‘They’ll make the rules’: critics concerned about process of post-secondary board appointments

Faculty associations and ousted board members are raising questions about how and why Alberta’s provincial government is overhauling membership on post-secondary institution boards.

Michael Phair, the ousted board chair of the University of Alberta board of governors, said he questions the process the United Conservative Party government has used to replace dozens of people on post-secondary institution boards. Larry Wong / Edmonton Journal

Faculty associations and ousted board members are raising questions about how and why Alberta’s provincial government is overhauling membership on post-secondary institution boards.

Chairman of the board of Red Deer College until Monday, Morris Flewwelling said Wednesday he was surprised to be fired from the post while the college is partway through a transition into a university.

A self-described lifelong conservative supporter, Flewwelling said he and the advanced education minister had discussed how it would be advantageous for him to stay in the post while a new president takes helm of the institution.

“I felt that it was a bit dismissive and I questioned the process,” the former Red Deer mayor said of his rapid departure.

Flewwelling had about six months left in his term when government told him the board was “going in a different direction.”

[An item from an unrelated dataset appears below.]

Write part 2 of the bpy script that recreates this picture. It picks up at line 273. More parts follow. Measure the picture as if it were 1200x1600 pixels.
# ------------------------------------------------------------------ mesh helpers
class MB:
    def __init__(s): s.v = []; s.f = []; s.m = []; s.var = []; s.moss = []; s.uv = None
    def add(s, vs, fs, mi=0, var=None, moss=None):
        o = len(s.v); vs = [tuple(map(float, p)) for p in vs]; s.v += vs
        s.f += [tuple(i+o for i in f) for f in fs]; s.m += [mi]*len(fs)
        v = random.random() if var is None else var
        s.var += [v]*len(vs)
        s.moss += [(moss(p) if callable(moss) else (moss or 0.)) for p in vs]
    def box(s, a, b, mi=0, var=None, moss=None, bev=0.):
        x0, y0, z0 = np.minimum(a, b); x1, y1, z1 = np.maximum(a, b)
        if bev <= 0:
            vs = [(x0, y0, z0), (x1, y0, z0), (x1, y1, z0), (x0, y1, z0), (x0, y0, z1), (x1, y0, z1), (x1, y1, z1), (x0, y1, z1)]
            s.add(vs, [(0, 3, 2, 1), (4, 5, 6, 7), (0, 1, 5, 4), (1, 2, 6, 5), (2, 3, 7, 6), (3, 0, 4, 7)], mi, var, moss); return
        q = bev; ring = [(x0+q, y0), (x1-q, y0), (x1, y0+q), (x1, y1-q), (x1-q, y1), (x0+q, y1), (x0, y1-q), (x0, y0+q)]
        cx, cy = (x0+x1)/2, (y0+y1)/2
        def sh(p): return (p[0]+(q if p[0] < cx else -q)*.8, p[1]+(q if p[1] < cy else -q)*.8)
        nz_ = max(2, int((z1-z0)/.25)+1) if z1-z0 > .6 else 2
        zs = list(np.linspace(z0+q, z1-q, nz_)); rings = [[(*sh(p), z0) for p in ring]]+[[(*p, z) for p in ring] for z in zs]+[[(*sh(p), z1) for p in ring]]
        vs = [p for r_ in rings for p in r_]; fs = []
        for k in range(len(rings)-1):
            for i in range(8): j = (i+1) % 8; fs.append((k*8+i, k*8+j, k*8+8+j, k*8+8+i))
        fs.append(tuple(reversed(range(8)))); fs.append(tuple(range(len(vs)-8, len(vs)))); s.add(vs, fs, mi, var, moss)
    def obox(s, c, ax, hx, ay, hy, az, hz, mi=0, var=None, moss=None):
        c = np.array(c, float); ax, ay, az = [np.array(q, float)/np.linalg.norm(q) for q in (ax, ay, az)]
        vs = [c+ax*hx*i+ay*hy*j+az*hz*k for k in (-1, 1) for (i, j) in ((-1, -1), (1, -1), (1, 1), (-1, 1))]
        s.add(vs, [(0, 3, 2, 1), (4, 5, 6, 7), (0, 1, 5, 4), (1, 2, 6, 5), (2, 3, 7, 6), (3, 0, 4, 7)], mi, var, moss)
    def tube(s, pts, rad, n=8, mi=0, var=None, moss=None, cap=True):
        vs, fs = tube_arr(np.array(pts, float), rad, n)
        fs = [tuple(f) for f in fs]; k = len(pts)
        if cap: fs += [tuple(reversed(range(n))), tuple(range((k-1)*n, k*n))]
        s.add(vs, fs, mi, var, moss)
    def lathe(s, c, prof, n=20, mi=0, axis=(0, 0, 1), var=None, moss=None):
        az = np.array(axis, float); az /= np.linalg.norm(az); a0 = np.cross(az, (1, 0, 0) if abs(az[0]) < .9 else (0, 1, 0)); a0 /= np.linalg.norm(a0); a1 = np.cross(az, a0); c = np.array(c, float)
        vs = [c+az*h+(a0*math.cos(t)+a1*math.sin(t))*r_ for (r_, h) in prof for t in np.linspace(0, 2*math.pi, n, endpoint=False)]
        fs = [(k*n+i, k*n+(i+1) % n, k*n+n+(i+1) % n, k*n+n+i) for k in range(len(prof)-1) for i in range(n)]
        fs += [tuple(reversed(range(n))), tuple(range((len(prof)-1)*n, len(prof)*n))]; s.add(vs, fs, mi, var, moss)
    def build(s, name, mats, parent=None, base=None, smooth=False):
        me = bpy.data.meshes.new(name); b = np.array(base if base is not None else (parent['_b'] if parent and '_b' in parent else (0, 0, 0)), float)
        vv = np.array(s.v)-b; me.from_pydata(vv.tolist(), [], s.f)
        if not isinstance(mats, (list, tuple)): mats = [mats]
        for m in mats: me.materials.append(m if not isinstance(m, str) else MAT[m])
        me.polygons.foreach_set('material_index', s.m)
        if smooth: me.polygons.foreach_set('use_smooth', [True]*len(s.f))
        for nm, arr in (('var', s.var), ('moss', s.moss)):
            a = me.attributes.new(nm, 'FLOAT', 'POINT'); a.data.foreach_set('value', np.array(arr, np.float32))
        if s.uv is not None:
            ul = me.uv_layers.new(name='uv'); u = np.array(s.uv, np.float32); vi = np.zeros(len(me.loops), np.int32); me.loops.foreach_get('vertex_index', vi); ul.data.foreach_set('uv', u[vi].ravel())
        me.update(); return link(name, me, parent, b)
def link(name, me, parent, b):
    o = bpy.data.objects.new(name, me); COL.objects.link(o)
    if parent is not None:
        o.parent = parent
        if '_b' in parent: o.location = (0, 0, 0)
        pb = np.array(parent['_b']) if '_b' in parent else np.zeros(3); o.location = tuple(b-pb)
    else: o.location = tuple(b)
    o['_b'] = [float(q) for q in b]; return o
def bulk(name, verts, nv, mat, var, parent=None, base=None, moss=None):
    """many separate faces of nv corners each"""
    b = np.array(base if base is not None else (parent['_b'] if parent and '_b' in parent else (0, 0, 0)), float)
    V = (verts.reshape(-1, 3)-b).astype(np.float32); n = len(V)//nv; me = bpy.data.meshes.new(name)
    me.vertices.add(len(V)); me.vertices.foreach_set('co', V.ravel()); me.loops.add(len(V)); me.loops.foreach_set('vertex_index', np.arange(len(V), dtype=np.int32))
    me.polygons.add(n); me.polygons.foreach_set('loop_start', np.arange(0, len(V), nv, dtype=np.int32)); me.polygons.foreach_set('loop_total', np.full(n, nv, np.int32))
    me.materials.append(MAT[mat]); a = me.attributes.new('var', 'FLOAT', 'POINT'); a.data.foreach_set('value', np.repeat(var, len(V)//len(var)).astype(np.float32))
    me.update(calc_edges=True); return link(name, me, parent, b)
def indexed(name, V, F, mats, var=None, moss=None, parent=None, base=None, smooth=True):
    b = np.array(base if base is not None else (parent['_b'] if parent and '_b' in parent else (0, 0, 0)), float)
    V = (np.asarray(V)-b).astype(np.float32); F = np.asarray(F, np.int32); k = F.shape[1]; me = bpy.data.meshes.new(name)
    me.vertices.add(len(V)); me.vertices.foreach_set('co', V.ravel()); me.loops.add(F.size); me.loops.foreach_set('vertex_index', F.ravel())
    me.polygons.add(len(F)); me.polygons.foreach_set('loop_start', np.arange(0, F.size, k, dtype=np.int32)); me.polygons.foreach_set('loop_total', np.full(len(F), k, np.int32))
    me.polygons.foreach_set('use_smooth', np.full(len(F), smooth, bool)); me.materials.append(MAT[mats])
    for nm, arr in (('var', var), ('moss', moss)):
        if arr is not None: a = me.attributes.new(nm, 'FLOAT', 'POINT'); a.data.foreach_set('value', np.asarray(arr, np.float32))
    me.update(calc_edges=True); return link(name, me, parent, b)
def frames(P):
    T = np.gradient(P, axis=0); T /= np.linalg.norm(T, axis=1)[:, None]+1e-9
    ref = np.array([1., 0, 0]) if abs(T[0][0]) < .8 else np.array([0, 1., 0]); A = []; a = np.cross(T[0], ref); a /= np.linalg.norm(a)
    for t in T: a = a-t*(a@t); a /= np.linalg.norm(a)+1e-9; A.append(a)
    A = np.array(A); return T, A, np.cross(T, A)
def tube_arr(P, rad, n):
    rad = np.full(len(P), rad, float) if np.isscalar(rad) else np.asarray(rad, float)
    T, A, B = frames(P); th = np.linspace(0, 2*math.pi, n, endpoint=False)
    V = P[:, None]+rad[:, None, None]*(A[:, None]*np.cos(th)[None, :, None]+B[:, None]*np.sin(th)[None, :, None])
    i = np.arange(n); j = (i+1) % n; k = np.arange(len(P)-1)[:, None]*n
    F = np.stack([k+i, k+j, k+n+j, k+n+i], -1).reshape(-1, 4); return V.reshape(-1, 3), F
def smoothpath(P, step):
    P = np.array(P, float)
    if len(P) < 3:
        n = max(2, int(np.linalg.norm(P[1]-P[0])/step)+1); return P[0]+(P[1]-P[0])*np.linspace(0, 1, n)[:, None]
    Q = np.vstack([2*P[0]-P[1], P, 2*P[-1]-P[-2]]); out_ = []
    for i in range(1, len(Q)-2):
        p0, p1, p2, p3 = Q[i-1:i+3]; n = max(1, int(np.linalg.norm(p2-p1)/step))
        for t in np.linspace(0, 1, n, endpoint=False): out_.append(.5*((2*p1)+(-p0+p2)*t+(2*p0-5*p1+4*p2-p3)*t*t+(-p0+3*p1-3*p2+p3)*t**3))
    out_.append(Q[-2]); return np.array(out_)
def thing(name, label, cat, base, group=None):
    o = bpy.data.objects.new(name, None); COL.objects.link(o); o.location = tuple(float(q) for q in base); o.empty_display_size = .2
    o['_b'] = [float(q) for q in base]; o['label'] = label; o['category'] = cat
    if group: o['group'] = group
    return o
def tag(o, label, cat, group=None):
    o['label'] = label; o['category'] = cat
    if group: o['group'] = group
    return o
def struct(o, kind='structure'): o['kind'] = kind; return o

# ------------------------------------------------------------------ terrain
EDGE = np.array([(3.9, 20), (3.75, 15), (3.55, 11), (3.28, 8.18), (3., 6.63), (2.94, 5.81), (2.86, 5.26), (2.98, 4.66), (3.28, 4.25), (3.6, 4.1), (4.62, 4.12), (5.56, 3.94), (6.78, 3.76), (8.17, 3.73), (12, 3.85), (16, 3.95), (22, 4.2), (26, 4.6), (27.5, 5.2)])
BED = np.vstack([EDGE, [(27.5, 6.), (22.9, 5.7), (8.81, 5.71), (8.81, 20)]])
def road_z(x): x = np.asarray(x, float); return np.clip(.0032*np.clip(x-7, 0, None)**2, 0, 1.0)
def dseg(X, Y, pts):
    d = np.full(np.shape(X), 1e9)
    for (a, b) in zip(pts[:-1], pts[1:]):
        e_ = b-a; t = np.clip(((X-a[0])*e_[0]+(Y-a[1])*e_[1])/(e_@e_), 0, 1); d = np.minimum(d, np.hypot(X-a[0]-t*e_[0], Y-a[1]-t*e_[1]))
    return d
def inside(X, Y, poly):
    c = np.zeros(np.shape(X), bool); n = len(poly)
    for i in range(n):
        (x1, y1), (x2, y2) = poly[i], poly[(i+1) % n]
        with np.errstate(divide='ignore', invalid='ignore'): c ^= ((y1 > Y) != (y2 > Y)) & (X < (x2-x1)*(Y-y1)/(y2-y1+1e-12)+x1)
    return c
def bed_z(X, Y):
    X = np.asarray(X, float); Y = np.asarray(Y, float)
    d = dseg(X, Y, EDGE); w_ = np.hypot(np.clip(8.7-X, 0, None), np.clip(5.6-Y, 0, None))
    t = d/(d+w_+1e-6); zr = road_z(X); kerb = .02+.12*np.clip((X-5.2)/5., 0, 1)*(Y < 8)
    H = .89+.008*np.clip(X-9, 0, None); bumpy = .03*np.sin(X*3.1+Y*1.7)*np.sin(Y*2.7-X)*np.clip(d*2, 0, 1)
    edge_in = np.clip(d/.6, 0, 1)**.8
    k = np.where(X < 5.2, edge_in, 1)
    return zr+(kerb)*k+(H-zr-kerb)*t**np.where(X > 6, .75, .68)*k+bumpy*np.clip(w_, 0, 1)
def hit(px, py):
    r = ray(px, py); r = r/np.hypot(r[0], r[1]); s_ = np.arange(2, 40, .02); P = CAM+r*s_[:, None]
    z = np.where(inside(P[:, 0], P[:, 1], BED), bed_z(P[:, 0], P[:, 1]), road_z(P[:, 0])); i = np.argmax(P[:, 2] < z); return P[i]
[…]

On Wednesday, a government press release said that on Monday, Advanced Education Minister appointed Guy Pelletier as board chair for Red Deer College, and appointed Kristen Korhonen and Julie Oliver as board members until September 2022, while rescinding the appointments of three board members.

Red Deer public school trustee Dianne Macaulay and teacher Karin Melnyk were also removed from the board.

Also Wednesday, Fort McMurray consultant Peter Fortna said he was removed from the Keyano College board Monday after publicly criticizing government’s removal of three other college board members three weeks ago.

Nicolaides appointed communications adviser Margaret Ziolecki to replace him.

The changes follow the government’s moves in August to appoint 43 people to 11 Alberta post-secondary institution boards, displacing some high-profile NDP government appointees, such as former University of Alberta board chairman, Michael Phair.

“In revitalizing our agencies, boards and commissions, we focused our recruitment efforts on those with the right skills, competencies and experience for the job,” Nicolaides’ press secretary, Laurie Chandler, said in an email Wednesday. “The former government had filled positions to further its priorities and it is appropriate for us to do the same.”

Faculty members concerned by process

Last month, Alberta’s auditor general reported the process of appointing members of government agencies, boards and commissions was inefficient, inconsistent and sometimes resulted in vacant posts for longer than six months.

Candidates were not always chosen based on the skills listed in advertisements for the posts, he found.

On Sept. 6, Finance Minister Travis Toews announced the UCP government would centralize board recruitment and appointments through the public agency secretariat.

Chandler did not answer questions Wednesday about whether the secretariat was involved in Monday’s board appointments or what processes government used to select new post-secondary board appointees.

On Sept. 5, the Association of Academic Staff, University of Alberta, wrote to Nicolaides to express concern about Phair’s replacement, mid-term, and asked for an explanation, according to documents obtained by Postmedia.

Association president Kevin Kane questioned what process the minister used to post the openings, seek diverse and qualified candidates and assess the skills and qualifications of the six people he appointed to the university’s board last month.

Kane could not be reached on Wednesday.

‘Government is the big boy’

Faculty Association of Red Deer College president Ken Heather said Wednesday he’s disappointed government is “reverting back to the old appointment of conservative party faithful to boards,” and has concerns about the fairness of the process.

Given recommendations from a blue-ribbon panel to review the viability of colleges and universities and potentially tie funding to performance and labour-market outcomes, Heather questioned whether the new appointees come with marching orders.

“What are they telling these people moving us forward?” he said.

Both Phair and Flewwelling said they applied to serve on public boards and participated in multiple interviews before receiving their appointments.

Phair was shocked by the abruptness of his “banishment,” given he was leading a committee to search for a new president to replace David Turpin, who is leaving in June 2020. He said it showed a lack of respect for the work he’d put into the voluntary position.

“I think it was orchestrated to indicate that the government is the big boy,” he said Wednesday. “They’ll make the rules.”

Chandler said the institutions receive millions of taxpayer dollars and board members must have the strongest possible financial acumen and management experience.

“These new appointees will help our institutions build strong relationships with industry to ensure that we are getting better labour market outcomes.”